## TASK DIRECTIONS
Return the records that follow, matching each one exactly.

** Start **

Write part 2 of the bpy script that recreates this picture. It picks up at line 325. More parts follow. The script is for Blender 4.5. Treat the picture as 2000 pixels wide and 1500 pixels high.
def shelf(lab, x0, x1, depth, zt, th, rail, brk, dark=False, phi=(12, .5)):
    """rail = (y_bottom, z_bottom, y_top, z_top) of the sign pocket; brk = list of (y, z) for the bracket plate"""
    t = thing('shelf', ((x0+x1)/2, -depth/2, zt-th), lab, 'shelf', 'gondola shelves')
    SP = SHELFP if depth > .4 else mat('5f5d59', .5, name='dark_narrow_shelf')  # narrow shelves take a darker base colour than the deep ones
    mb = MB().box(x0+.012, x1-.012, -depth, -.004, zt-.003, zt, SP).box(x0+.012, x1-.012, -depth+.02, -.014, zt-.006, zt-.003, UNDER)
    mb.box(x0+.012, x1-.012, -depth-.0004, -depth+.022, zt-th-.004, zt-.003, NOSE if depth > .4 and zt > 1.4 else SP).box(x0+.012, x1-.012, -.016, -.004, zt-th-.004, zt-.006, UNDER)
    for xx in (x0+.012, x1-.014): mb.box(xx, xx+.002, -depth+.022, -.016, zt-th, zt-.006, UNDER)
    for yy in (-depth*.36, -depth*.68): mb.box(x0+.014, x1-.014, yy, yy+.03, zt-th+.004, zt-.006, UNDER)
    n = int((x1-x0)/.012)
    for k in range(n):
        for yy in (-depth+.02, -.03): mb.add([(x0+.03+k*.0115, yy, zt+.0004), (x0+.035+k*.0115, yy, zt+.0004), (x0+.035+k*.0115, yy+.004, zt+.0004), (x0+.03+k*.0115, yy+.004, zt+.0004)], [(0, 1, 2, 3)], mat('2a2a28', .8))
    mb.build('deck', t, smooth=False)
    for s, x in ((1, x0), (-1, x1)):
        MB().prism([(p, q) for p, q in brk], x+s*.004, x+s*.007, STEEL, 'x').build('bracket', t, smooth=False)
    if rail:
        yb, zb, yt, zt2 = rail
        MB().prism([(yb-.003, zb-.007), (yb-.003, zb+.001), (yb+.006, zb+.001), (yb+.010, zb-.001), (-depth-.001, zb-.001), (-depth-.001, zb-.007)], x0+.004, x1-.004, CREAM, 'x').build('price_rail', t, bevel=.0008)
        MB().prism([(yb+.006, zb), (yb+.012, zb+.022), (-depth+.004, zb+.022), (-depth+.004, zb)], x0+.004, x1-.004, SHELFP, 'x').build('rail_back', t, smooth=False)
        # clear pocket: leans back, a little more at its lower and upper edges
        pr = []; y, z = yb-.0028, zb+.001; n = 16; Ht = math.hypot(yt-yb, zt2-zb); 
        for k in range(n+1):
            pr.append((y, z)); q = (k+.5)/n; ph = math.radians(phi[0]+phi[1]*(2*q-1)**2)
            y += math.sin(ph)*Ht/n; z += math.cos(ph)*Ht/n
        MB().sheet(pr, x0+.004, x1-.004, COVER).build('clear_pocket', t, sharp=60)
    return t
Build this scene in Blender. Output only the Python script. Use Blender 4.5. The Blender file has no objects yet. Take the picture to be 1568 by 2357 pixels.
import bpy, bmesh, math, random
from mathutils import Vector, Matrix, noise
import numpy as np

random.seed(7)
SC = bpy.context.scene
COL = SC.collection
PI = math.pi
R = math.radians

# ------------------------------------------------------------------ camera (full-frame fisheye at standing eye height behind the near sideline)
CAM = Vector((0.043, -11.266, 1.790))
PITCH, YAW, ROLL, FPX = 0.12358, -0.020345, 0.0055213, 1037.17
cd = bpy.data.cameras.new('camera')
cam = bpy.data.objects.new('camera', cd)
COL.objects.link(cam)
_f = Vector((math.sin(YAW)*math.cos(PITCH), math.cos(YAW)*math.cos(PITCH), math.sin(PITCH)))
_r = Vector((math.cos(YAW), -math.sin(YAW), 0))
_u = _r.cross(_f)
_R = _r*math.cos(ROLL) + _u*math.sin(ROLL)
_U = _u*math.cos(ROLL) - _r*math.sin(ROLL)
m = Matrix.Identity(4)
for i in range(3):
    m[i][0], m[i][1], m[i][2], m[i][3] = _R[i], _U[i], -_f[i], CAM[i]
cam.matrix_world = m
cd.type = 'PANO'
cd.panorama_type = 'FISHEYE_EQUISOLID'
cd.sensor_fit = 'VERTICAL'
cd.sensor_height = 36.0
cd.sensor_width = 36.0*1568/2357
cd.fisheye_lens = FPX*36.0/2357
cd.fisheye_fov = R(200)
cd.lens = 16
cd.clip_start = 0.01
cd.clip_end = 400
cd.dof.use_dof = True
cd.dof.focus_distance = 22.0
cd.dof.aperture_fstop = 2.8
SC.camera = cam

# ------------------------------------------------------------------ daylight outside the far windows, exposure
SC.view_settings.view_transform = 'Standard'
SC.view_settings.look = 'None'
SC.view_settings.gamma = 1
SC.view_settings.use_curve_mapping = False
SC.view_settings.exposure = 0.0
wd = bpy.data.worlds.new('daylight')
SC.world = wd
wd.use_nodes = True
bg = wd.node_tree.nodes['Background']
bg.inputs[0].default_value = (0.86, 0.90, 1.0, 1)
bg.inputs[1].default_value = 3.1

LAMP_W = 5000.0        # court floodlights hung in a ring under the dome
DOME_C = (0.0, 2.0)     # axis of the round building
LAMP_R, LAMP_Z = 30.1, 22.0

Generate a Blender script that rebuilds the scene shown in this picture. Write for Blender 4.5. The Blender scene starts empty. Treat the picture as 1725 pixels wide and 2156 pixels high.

** End **

## FINAL RESULT
Write part 2 of the bpy script that recreates this picture. It picks up at line 325. More parts follow. The script is for Blender 4.5. Treat the picture as 2000 pixels wide and 1500 pixels high.
def shelf(lab, x0, x1, depth, zt, th, rail, brk, dark=False, phi=(12, .5)):
    """rail = (y_bottom, z_bottom, y_top, z_top) of the sign pocket; brk = list of (y, z) for the bracket plate"""
    t = thing('shelf', ((x0+x1)/2, -depth/2, zt-th), lab, 'shelf', 'gondola shelves')
    SP = SHELFP if depth > .4 else mat('5f5d59', .5, name='dark_narrow_shelf')  # narrow shelves take a darker base colour than the deep ones
    mb = MB().box(x0+.012, x1-.012, -depth, -.004, zt-.003, zt, SP).box(x0+.012, x1-.012, -depth+.02, -.014, zt-.006, zt-.003, UNDER)
    mb.box(x0+.012, x1-.012, -depth-.0004, -depth+.022, zt-th-.004, zt-.003, NOSE if depth > .4 and zt > 1.4 else SP).box(x0+.012, x1-.012, -.016, -.004, zt-th-.004, zt-.006, UNDER)
    for xx in (x0+.012, x1-.014): mb.box(xx, xx+.002, -depth+.022, -.016, zt-th, zt-.006, UNDER)
    for yy in (-depth*.36, -depth*.68): mb.box(x0+.014, x1-.014, yy, yy+.03, zt-th+.004, zt-.006, UNDER)
    n = int((x1-x0)/.012)
    for k in range(n):
        for yy in (-depth+.02, -.03): mb.add([(x0+.03+k*.0115, yy, zt+.0004), (x0+.035+k*.0115, yy, zt+.0004), (x0+.035+k*.0115, yy+.004, zt+.0004), (x0+.03+k*.0115, yy+.004, zt+.0004)], [(0, 1, 2, 3)], mat('2a2a28', .8))
    mb.build('deck', t, smooth=False)
    for s, x in ((1, x0), (-1, x1)):
        MB().prism([(p, q) for p, q in brk], x+s*.004, x+s*.007, STEEL, 'x').build('bracket', t, smooth=False)
    if rail:
        yb, zb, yt, zt2 = rail
        MB().prism([(yb-.003, zb-.007), (yb-.003, zb+.001), (yb+.006, zb+.001), (yb+.010, zb-.001), (-depth-.001, zb-.001), (-depth-.001, zb-.007)], x0+.004, x1-.004, CREAM, 'x').build('price_rail', t, bevel=.0008)
        MB().prism([(yb+.006, zb), (yb+.012, zb+.022), (-depth+.004, zb+.022), (-depth+.004, zb)], x0+.004, x1-.004, SHELFP, 'x').build('rail_back', t, smooth=False)
        # clear pocket: leans back, a little more at its lower and upper edges
        pr = []; y, z = yb-.0028, zb+.001; n = 16; Ht = math.hypot(yt-yb, zt2-zb); 
        for k in range(n+1):
            pr.append((y, z)); q = (k+.5)/n; ph = math.radians(phi[0]+phi[1]*(2*q-1)**2)
            y += math.sin(ph)*Ht/n; z += math.cos(ph)*Ht/n
        MB().sheet(pr, x0+.004, x1-.004, COVER).build('clear_pocket', t, sharp=60)
    return t
Build this scene in Blender. Output only the Python script. Use Blender 4.5. The Blender file has no objects yet. Take the picture to be 1568 by 2357 pixels.
import bpy, bmesh, math, random
from mathutils import Vector, Matrix, noise
import numpy as np

random.seed(7)
SC = bpy.context.scene
COL = SC.collection
PI = math.pi
R = math.radians

# ------------------------------------------------------------------ camera (full-frame fisheye at standing eye height behind the near sideline)
CAM = Vector((0.043, -11.266, 1.790))
PITCH, YAW, ROLL, FPX = 0.12358, -0.020345, 0.0055213, 1037.17
cd = bpy.data.cameras.new('camera')
cam = bpy.data.objects.new('camera', cd)
COL.objects.link(cam)
_f = Vector((math.sin(YAW)*math.cos(PITCH), math.cos(YAW)*math.cos(PITCH), math.sin(PITCH)))
_r = Vector((math.cos(YAW), -math.sin(YAW), 0))
_u = _r.cross(_f)
_R = _r*math.cos(ROLL) + _u*math.sin(ROLL)
_U = _u*math.cos(ROLL) - _r*math.sin(ROLL)
m = Matrix.Identity(4)
for i in range(3):
    m[i][0], m[i][1], m[i][2], m[i][3] = _R[i], _U[i], -_f[i], CAM[i]
cam.matrix_world = m
cd.type = 'PANO'
cd.panorama_type = 'FISHEYE_EQUISOLID'
cd.sensor_fit = 'VERTICAL'
cd.sensor_height = 36.0
cd.sensor_width = 36.0*1568/2357
cd.fisheye_lens = FPX*36.0/2357
cd.fisheye_fov = R(200)
cd.lens = 16
cd.clip_start = 0.01
cd.clip_end = 400
cd.dof.use_dof = True
cd.dof.focus_distance = 22.0
cd.dof.aperture_fstop = 2.8
SC.camera = cam

# ------------------------------------------------------------------ daylight outside the far windows, exposure
SC.view_settings.view_transform = 'Standard'
SC.view_settings.look = 'None'
SC.view_settings.gamma = 1
SC.view_settings.use_curve_mapping = False
SC.view_settings.exposure = 0.0
wd = bpy.data.worlds.new('daylight')
SC.world = wd
wd.use_nodes = True
bg = wd.node_tree.nodes['Background']
bg.inputs[0].default_value = (0.86, 0.90, 1.0, 1)
bg.inputs[1].default_value = 3.1

LAMP_W = 5000.0        # court floodlights hung in a ring under the dome
DOME_C = (0.0, 2.0)     # axis of the round building
LAMP_R, LAMP_Z = 30.1, 22.0

Generate a Blender script that rebuilds the scene shown in this picture. Write for Blender 4.5. The Blender scene starts empty. Treat the picture as 1725 pixels wide and 2156 pixels high.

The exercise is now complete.